== What needs to be done ==
Return precisely the span of lines from the top of the material below to the line containing "COL = SC.collection", both included. Pictures are excluded.

== Collected data ==
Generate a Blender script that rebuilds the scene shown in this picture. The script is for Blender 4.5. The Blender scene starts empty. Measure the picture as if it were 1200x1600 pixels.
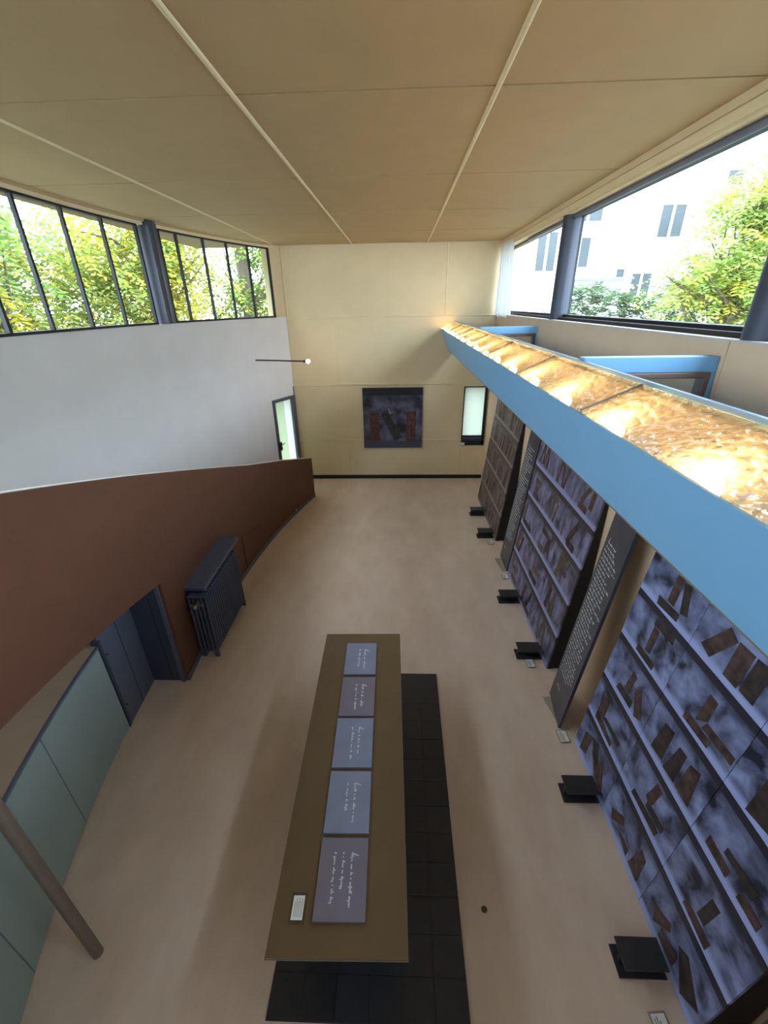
import bpy, bmesh, math, random
from mathutils import Matrix, Vector
random.seed(7)
SC = bpy.context.scene
COL = SC.collection

# ------------------------------------------------------------------ camera
cam_d = bpy.data.cameras.new('camera'); cam = bpy.data.objects.new('camera', cam_d); COL.objects.link(cam)
cam_d.sensor_fit = 'VERTICAL'; cam_d.sensor_height = 24.0; cam_d.lens = 665.387 / 1600 * 24
cam_d.clip_start = 0.02; cam_d.clip_end = 300
def cam_matrix(pitch, yaw, roll, loc):
    cp, sp, cy, sy = math.cos(pitch), math.sin(pitch), math.cos(yaw), math.sin(yaw)
    f = Vector((sy*cp, cy*cp, -sp)); r = Vector((cy, -sy, 0)); d = f.cross(r)
    c, s = math.cos(roll), math.sin(roll)
    r2 = c*r + s*d; d2 = -s*r + c*d
    m = Matrix((r2, -d2, -f)).transposed().to_4x4(); m.translation = loc
    return m
cam.matrix_world = cam_matrix(.455087619, -.0410108733, .0177880432, Vector((0, 0, 4)))
SC.camera = cam

# ------------------------------------------------------------------ world, light, exposure
SKY_COL = (0.70, 0.82, 1.0); SKY_STR = 15.0
SC.view_settings.view_transform = 'Standard'; SC.view_settings.look = 'None'
SC.view_settings.gamma = 1; SC.view_settings.use_curve_mapping = False
SC.view_settings.exposure = 0.17
w = bpy.data.worlds.new('overcast_sky'); SC.world = w; w.use_nodes = True
bg = w.node_tree.nodes['Background']; bg.inputs[0].default_value = (*SKY_COL, 1); bg.inputs[1].default_value = SKY_STR
def portal(loc, rot, sx, sy):
    l = bpy.data.lights.new('window_daylight', 'AREA'); l.shape = 'RECTANGLE'; l.size = sx; l.size_y = sy
    l.cycles.is_portal = True
    o = bpy.data.objects.new('window_daylight', l); COL.objects.link(o); o.location = loc; o.rotation_euler = rot
portal((2.5, 4.0, 4.38), (0, math.pi/2, 0), 1.5, 12.4)
portal((-3.98, 4.2, 4.42), (0, -math.pi/2, 0), 1.4, 12.0)
WARM = (1.0, 0.64, 0.27)
BULB_STR = 240.0

# ------------------------------------------------------------------ materials
def s2l(c):
    return tuple(((v/255)/12.92 if v/255 <= .04045 else ((v/255+.055)/1.055)**2.4) for v in c)
MAT = {}
def nodes(name):
    m = bpy.data.materials.new(name); m.use_nodes = True; nt = m.node_tree
    MAT[name] = m
    return m, nt, nt.nodes['Principled BSDF']
def N(nt, t, **kw):
    n = nt.nodes.new(t)
    for k, v in kw.items(): setattr(n, k, v)
    return n
def paint(name, rgb, rough=.5, var=.06, scale=6, bump=.0, bscale=80, metal=0, spec=.5, stretch=None, detail=4):
    """plain colour broken by noise, optional fine relief"""
    m, nt, b = nodes(name); c = s2l(rgb)
    tc = N(nt, 'ShaderNodeTexCoord'); no = N(nt, 'ShaderNodeTexNoise')
    no.inputs['Scale'].default_value = scale; no.inputs['Detail'].default_value = detail
    src = tc.outputs['Object']
    if stretch:
        mp = N(nt, 'ShaderNodeMapping'); mp.inputs['Scale'].default_value = stretch
        nt.links.new(src, mp.inputs[0]); src = mp.outputs[0]
    nt.links.new(src, no.inputs['Vector'])
    cr = N(nt, 'ShaderNodeValToRGB')
    cr.color_ramp.elements[0].position = .3; cr.color_ramp.elements[1].position = .7
    cr.color_ramp.elements[0].color = (*[v*(1-var) for v in c], 1); cr.color_ramp.elements[1].color = (*[min(1, v*(1+var)) for v in c], 1)
    nt.links.new(no.outputs['Fac'], cr.inputs[0]); nt.links.new(cr.outputs[0], b.inputs['Base Color'])
    b.inputs['Roughness'].default_value = rough; b.inputs['Metallic'].default_value = metal
    b.inputs['Specular IOR Level'].default_value = spec
    if bump:
        n2 = N(nt, 'ShaderNodeTexNoise'); n2.inputs['Scale'].default_value = bscale; nt.links.new(src, n2.inputs['Vector'])
        bp = N(nt, 'ShaderNodeBump'); bp.inputs['Strength'].default_value = bump; bp.inputs['Distance'].default_value = .01
        nt.links.new(n2.outputs['Fac'], bp.inputs['Height']); nt.links.new(bp.outputs[0], b.inputs['Normal'])
    return m
paint('white_plaster', (222, 219, 218), .8, .03, 2, .05, 60)
paint('cream_panel', (216, 196, 156), .7, .03, 3, .06, 120)
paint('cream_batten', (224, 206, 166), .6, .03, 8)
paint('ceiling_cream', (184, 158, 116), .75, .03, 3, .12, 160)
paint('ceiling_groove', (120, 100, 70), .8, .03, 3)
paint('peach_wall', (218, 186, 152), .7, .03, 3, .05, 60)
paint('brown_paint', (98, 62, 46), .5, .05, 5, .10, 220)
paint('cap_white', (196, 188, 182), .6)
paint('blue_grey_paint', (92, 98, 116), .45, .05, 6)
paint('blue_grey_dark', (62, 68, 84), .45, .05, 6)
paint('radiator_paint', (76, 82, 102), .36, .06, 12)
paint('sage_lacquer', (140, 158, 156), .28, .06, 1.6)
paint('beige_shelf', (176, 152, 126), .7, .04, 4)
paint('canopy_blue', (122, 178, 220), .42, .02, 3)
paint('canopy_rear_blue', (96, 140, 172), .45, .03, 3)
paint('bracket_brown', (120, 98, 88), .45, .05, 8)
paint('trough_inside', (122, 110, 92), .5, .04, 6)
paint('frame_black', (22, 23, 27), .6, .06, 9)
paint('column_grey', (56, 60, 74), .5, .06, 5)
paint('black_steel', (46, 45, 47), .45, .1, 10, .05, 90)
paint('black_side', (16, 15, 16), .6, .1, 8)
paint('tile_black', (44, 44, 48), .34, .14, 9)
paint('tile_grout', (24, 24, 26), .7)
paint('bronze_top', (102, 81, 56), .36, .05, 4)
paint('table_edge', (120, 116, 98), .25)
paint('pipe_brown', (110, 98, 86), .4, .08, 12)
paint('card_white', (228, 226, 222), .6)
paint('card_print', (120, 118, 116), .7)
paint('brass_dark', (60, 48, 34), .4, .1, 20, metal=.6)
paint('hand_white', (226, 228, 232), .6)
paint('facade_white', (214, 216, 216), .8, .02, .6)
paint('facade_blue', (176, 200, 220), .8, .02, .6)
paint('facade_window', (44, 54, 56), .3, .2, 1.2)
paint('facade_trim', (196, 200, 200), .7)
paint('roof_green', (120, 140, 128), .7, .1, 2)
paint('bark', (92, 82, 70), .9, .25, 9, .5, 18, stretch=(1, 1, .25))
paint('garden_ground', (110, 112, 96), .9, .2, 2)
paint('door_steel', (84, 88, 98), .4, .05, 9)
paint('rod_black', (30, 30, 34), .4)
paint('rad_valve', (120, 112, 96), .35, .1, 20, metal=.7)
paint('spot_brown', (70, 54, 42), .5)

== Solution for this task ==
Generate a Blender script that rebuilds the scene shown in this picture. The script is for Blender 4.5. The Blender scene starts empty. Measure the picture as if it were 1200x1600 pixels.
import bpy, bmesh, math, random
from mathutils import Matrix, Vector
random.seed(7)
SC = bpy.context.scene
COL = SC.collection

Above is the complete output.